**Records for the exercise:**
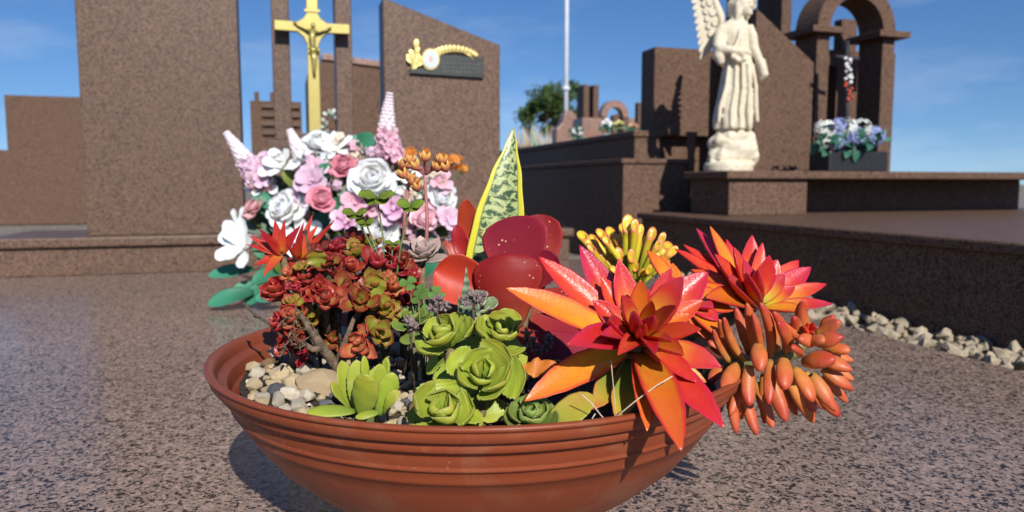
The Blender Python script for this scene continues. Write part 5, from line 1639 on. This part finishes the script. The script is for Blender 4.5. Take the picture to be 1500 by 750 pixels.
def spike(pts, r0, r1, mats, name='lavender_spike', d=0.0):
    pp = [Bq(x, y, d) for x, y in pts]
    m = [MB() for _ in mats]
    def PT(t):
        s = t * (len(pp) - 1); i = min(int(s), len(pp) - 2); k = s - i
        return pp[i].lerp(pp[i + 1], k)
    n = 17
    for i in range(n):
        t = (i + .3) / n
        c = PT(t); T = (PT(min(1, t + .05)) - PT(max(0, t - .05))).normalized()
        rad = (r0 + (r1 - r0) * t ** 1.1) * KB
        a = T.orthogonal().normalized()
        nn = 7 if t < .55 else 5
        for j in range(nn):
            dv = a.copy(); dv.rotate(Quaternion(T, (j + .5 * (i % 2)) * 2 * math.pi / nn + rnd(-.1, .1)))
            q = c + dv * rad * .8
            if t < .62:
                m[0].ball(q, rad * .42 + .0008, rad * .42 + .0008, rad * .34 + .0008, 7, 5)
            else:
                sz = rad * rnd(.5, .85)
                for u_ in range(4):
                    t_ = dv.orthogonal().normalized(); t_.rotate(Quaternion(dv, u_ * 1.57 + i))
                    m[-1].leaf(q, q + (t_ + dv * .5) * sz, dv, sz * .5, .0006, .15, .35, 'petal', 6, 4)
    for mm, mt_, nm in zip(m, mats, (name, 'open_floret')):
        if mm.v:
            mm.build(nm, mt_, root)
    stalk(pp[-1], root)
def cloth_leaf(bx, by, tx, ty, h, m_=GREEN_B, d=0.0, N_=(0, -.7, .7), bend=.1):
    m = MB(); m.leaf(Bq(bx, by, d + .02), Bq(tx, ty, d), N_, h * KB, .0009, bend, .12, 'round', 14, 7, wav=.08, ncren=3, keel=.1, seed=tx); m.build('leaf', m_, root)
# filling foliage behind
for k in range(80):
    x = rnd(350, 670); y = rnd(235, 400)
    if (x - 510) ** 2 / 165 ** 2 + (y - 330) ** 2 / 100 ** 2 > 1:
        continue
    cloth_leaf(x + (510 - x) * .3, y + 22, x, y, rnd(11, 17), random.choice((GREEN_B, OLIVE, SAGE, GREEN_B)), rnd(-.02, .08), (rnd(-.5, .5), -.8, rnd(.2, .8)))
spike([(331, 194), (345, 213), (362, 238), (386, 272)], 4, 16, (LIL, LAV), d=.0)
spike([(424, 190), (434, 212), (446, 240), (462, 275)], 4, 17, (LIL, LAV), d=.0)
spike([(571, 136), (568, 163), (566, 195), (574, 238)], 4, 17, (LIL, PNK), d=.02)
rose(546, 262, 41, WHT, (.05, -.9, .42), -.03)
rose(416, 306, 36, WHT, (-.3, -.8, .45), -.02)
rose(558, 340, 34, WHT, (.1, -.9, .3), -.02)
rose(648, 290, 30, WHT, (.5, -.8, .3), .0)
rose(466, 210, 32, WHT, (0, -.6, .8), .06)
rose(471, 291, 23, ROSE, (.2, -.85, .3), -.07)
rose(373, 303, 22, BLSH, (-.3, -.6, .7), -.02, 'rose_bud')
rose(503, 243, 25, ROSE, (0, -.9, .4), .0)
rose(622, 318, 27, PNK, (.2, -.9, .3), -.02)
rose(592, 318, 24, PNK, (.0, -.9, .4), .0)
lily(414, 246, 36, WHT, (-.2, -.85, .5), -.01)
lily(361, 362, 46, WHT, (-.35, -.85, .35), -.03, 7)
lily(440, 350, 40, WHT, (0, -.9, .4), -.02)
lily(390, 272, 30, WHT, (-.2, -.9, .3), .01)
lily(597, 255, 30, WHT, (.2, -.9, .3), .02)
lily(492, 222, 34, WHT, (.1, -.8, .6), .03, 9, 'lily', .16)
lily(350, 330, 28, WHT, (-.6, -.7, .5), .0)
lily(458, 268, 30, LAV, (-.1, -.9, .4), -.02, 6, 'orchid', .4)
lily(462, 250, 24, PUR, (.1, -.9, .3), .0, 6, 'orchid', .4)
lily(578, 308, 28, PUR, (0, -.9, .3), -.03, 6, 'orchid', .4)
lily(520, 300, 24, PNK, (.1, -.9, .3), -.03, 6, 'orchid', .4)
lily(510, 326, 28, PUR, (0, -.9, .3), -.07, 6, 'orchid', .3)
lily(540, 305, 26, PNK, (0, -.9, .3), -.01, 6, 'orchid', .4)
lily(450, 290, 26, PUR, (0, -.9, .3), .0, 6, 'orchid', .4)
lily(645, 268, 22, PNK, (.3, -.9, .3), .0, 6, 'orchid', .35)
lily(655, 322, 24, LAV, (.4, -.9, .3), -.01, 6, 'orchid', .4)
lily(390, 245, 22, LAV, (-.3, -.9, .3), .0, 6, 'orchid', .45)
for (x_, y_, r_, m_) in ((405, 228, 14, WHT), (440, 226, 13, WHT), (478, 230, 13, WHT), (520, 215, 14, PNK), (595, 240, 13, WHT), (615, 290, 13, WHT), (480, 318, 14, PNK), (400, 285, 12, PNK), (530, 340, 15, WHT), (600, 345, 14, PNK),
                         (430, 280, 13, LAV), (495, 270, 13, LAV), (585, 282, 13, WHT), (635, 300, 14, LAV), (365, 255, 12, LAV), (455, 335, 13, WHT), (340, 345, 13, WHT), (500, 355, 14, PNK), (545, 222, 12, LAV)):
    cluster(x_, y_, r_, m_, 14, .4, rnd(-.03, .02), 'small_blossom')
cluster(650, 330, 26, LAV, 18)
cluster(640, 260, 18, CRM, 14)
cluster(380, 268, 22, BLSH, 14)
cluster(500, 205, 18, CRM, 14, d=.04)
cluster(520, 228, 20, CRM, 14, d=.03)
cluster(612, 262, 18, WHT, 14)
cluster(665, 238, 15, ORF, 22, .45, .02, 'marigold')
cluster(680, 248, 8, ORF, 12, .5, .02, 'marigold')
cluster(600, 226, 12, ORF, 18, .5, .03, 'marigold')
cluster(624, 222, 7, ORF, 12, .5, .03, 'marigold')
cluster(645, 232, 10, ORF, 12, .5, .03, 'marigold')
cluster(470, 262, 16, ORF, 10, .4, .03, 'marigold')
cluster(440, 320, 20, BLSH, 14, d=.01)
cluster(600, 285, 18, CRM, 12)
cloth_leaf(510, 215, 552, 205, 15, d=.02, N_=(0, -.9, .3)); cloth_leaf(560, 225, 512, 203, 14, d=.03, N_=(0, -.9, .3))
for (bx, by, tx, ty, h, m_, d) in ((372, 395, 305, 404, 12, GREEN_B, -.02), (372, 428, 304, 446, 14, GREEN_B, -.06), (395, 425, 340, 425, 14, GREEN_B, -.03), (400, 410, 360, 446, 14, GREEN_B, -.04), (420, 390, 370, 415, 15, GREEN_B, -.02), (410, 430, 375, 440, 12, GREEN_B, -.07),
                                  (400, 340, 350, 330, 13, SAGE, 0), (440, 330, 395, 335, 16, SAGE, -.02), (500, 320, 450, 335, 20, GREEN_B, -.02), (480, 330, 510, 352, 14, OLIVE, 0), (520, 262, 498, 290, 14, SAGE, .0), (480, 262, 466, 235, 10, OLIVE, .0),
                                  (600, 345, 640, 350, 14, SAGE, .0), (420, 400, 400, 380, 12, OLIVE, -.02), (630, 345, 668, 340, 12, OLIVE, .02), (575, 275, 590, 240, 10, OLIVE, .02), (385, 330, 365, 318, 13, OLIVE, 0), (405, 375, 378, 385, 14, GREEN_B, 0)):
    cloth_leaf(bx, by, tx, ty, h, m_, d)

==

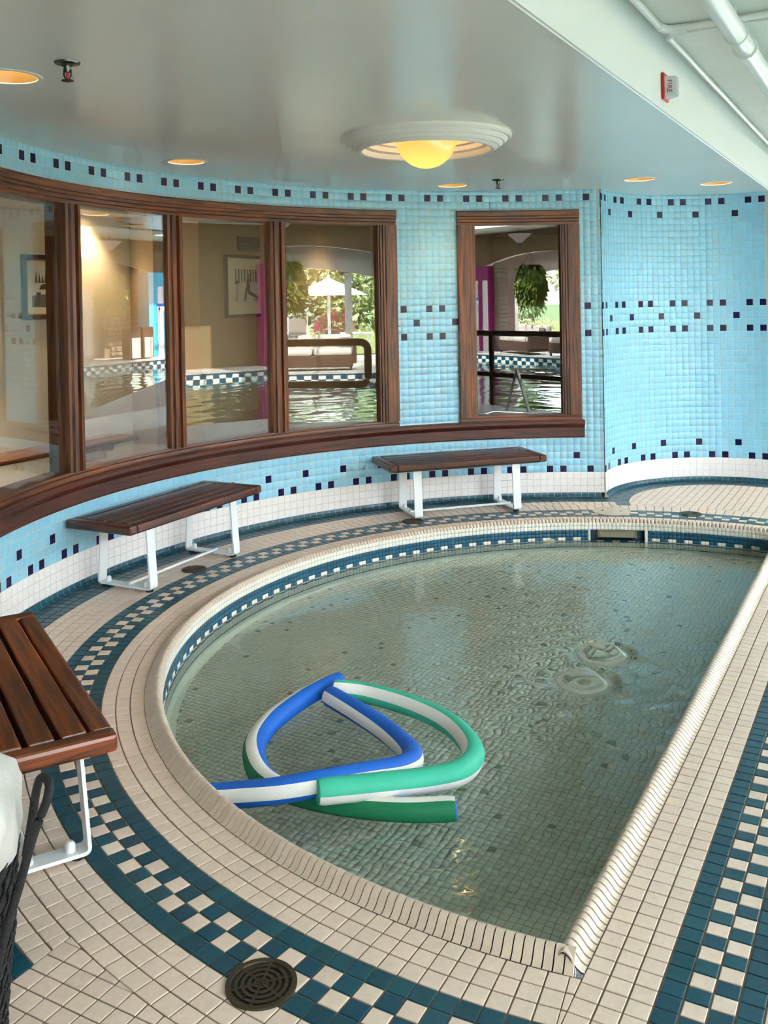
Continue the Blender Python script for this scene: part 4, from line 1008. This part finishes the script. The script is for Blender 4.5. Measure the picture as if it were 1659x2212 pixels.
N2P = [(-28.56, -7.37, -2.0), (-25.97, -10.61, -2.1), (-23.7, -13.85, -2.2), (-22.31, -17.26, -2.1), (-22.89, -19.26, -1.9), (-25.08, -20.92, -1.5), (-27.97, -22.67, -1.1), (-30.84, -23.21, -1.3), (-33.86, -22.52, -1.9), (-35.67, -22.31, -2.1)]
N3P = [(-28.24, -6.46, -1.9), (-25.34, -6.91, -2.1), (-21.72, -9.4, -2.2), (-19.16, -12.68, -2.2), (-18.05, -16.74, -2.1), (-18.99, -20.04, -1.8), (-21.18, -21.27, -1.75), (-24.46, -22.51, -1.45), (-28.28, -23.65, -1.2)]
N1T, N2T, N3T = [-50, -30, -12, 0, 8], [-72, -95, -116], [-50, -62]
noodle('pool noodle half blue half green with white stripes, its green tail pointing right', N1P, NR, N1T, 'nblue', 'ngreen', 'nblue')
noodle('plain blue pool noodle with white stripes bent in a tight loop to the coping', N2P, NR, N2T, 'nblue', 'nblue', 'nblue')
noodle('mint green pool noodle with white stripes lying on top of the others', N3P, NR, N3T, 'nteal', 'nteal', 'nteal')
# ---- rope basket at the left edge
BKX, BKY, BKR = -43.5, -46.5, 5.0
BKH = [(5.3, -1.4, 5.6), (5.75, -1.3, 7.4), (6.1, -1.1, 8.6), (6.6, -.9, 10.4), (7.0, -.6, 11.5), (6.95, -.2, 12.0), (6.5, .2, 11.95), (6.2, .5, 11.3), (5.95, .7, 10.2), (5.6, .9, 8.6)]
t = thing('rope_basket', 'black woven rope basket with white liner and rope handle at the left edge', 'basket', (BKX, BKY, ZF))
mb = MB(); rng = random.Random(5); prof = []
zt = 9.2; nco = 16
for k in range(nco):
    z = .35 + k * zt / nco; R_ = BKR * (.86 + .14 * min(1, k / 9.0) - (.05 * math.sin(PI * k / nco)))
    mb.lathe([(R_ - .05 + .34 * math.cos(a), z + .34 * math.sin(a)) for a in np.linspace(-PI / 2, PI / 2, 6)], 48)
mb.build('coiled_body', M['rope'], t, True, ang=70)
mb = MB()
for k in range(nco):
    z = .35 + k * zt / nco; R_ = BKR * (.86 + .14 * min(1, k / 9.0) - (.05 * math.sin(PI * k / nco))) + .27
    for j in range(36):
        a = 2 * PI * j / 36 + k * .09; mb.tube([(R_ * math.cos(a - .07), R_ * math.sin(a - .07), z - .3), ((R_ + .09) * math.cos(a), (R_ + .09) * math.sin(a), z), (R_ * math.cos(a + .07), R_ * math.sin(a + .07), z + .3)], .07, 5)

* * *

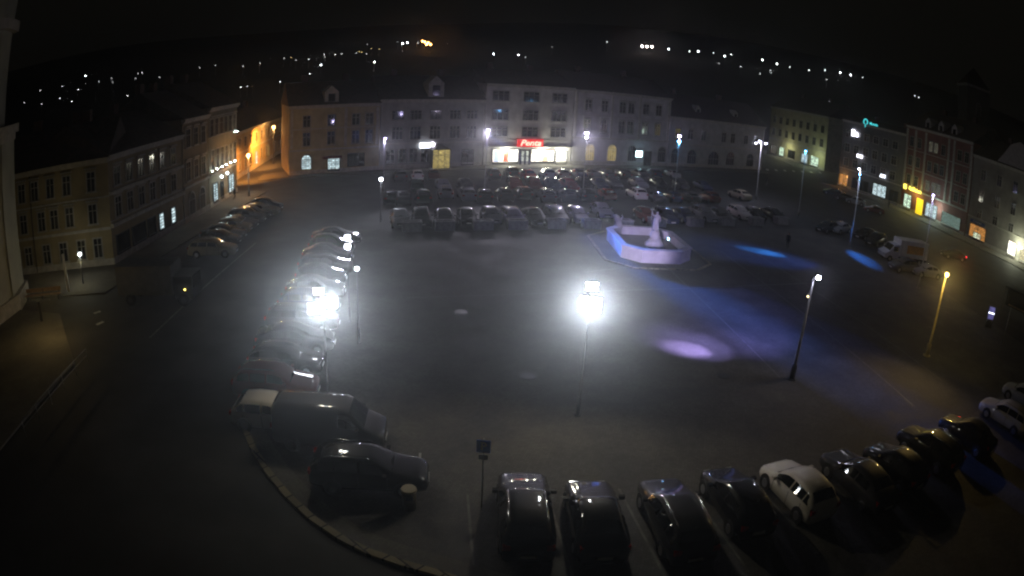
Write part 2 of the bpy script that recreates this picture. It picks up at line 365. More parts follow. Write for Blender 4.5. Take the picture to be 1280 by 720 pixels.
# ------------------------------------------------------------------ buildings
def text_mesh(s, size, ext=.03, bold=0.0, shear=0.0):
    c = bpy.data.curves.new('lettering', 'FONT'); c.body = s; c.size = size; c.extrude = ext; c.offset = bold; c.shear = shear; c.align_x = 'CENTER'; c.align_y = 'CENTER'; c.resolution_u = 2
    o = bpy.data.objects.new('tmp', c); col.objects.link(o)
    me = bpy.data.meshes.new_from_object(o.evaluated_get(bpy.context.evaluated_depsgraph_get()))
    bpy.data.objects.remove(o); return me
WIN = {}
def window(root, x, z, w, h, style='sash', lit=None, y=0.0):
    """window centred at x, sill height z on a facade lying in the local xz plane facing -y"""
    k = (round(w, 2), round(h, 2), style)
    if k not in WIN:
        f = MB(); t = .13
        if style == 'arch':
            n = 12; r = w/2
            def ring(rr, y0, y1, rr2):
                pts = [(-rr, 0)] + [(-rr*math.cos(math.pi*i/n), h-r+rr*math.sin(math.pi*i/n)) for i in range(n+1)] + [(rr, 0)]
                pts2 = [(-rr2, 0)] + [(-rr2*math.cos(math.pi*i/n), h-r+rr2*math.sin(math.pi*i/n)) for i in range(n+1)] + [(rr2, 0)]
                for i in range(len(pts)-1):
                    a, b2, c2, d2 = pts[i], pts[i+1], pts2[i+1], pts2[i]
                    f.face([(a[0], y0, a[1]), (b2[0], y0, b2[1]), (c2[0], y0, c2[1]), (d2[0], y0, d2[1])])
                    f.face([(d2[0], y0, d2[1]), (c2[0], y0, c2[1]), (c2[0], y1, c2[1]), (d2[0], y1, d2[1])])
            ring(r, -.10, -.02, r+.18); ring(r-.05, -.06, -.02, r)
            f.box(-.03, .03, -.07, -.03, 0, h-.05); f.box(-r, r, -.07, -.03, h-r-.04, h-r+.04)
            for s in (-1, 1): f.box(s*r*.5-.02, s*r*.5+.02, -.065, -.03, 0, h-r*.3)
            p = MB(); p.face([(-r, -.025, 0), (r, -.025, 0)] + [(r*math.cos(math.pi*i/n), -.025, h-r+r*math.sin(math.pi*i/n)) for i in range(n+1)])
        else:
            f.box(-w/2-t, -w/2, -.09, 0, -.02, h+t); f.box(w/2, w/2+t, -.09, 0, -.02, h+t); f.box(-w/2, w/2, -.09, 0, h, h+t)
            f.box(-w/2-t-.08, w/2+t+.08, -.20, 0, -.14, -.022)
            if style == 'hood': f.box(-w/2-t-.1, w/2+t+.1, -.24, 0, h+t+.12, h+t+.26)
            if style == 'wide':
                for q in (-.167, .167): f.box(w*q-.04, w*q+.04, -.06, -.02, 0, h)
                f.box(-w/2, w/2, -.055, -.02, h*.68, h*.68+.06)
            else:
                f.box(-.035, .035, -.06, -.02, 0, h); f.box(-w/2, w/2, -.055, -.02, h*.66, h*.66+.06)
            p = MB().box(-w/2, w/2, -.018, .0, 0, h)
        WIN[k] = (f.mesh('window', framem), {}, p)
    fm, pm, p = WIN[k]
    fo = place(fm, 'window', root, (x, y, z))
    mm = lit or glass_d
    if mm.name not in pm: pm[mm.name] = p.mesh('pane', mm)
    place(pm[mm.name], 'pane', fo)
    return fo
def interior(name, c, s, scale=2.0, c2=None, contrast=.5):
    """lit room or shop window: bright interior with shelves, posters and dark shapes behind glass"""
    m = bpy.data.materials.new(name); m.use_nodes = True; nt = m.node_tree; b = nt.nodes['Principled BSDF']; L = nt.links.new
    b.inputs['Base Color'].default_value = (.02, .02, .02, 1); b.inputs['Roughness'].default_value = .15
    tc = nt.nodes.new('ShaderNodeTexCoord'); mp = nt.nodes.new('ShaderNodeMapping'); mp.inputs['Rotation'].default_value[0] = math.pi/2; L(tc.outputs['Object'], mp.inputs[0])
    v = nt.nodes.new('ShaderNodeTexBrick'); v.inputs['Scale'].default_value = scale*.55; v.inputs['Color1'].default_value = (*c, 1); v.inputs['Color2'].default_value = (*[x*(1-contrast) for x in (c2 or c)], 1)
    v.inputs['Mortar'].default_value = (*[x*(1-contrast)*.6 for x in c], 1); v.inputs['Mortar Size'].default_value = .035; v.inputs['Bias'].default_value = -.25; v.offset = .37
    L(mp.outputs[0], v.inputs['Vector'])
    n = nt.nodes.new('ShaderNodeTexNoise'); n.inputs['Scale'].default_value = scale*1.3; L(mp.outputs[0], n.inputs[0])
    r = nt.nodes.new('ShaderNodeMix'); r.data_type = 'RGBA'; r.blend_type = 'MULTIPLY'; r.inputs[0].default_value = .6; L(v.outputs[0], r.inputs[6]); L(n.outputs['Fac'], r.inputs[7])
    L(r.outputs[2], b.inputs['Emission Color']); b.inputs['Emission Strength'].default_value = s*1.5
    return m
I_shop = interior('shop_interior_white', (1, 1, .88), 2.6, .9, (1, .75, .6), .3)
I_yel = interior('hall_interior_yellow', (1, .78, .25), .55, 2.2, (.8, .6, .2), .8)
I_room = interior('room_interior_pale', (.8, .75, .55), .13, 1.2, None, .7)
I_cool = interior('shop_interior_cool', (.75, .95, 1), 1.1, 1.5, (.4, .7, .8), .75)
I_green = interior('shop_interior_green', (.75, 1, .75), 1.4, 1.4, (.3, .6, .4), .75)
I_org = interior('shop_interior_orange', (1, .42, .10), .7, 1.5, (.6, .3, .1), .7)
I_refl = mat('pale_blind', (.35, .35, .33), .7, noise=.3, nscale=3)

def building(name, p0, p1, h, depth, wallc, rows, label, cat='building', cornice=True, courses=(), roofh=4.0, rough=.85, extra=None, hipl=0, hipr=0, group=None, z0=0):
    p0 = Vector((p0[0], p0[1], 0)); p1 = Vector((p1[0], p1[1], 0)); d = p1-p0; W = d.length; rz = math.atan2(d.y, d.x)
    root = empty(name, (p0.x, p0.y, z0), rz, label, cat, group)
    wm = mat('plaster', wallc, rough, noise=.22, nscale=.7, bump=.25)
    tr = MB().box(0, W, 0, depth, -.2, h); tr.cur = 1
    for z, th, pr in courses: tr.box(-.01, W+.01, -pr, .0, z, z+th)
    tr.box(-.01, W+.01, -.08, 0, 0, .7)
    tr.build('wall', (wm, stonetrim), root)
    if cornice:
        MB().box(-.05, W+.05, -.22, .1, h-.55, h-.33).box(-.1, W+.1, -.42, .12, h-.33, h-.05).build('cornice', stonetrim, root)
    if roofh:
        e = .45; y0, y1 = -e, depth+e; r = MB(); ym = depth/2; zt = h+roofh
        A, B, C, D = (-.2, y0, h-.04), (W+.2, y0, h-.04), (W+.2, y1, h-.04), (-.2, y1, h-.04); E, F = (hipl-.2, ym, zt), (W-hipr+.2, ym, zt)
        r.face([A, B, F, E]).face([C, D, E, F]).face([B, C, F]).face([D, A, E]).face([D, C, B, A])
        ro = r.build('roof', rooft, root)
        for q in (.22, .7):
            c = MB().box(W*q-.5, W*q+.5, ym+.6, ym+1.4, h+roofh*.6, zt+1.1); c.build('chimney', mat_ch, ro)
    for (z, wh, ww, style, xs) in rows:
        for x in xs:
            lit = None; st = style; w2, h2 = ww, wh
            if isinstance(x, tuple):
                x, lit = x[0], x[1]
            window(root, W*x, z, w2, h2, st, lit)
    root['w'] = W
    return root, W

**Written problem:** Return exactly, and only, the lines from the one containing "Continue the Blender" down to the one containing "a = 2 * PI * j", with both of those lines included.

**Task response:**
Continue the Blender Python script for this scene: part 4, from line 1008. This part finishes the script. The script is for Blender 4.5. Measure the picture as if it were 1659x2212 pixels.
N2P = [(-28.56, -7.37, -2.0), (-25.97, -10.61, -2.1), (-23.7, -13.85, -2.2), (-22.31, -17.26, -2.1), (-22.89, -19.26, -1.9), (-25.08, -20.92, -1.5), (-27.97, -22.67, -1.1), (-30.84, -23.21, -1.3), (-33.86, -22.52, -1.9), (-35.67, -22.31, -2.1)]
N3P = [(-28.24, -6.46, -1.9), (-25.34, -6.91, -2.1), (-21.72, -9.4, -2.2), (-19.16, -12.68, -2.2), (-18.05, -16.74, -2.1), (-18.99, -20.04, -1.8), (-21.18, -21.27, -1.75), (-24.46, -22.51, -1.45), (-28.28, -23.65, -1.2)]
N1T, N2T, N3T = [-50, -30, -12, 0, 8], [-72, -95, -116], [-50, -62]
noodle('pool noodle half blue half green with white stripes, its green tail pointing right', N1P, NR, N1T, 'nblue', 'ngreen', 'nblue')
noodle('plain blue pool noodle with white stripes bent in a tight loop to the coping', N2P, NR, N2T, 'nblue', 'nblue', 'nblue')
noodle('mint green pool noodle with white stripes lying on top of the others', N3P, NR, N3T, 'nteal', 'nteal', 'nteal')
# ---- rope basket at the left edge
BKX, BKY, BKR = -43.5, -46.5, 5.0
BKH = [(5.3, -1.4, 5.6), (5.75, -1.3, 7.4), (6.1, -1.1, 8.6), (6.6, -.9, 10.4), (7.0, -.6, 11.5), (6.95, -.2, 12.0), (6.5, .2, 11.95), (6.2, .5, 11.3), (5.95, .7, 10.2), (5.6, .9, 8.6)]
t = thing('rope_basket', 'black woven rope basket with white liner and rope handle at the left edge', 'basket', (BKX, BKY, ZF))
mb = MB(); rng = random.Random(5); prof = []
zt = 9.2; nco = 16
for k in range(nco):
    z = .35 + k * zt / nco; R_ = BKR * (.86 + .14 * min(1, k / 9.0) - (.05 * math.sin(PI * k / nco)))
    mb.lathe([(R_ - .05 + .34 * math.cos(a), z + .34 * math.sin(a)) for a in np.linspace(-PI / 2, PI / 2, 6)], 48)
mb.build('coiled_body', M['rope'], t, True, ang=70)
mb = MB()
for k in range(nco):
    z = .35 + k * zt / nco; R_ = BKR * (.86 + .14 * min(1, k / 9.0) - (.05 * math.sin(PI * k / nco))) + .27
    for j in range(36):
        a = 2 * PI * j / 36 + k * .09; mb.tube([(R_ * math.cos(a - .07), R_ * math.sin(a - .07), z - .3), ((R_ + .09) * math.cos(a), (R_ + .09) * math.sin(a), z), (R_ * math.cos(a + .07), R_ * math.sin(a + .07), z + .3)], .07, 5)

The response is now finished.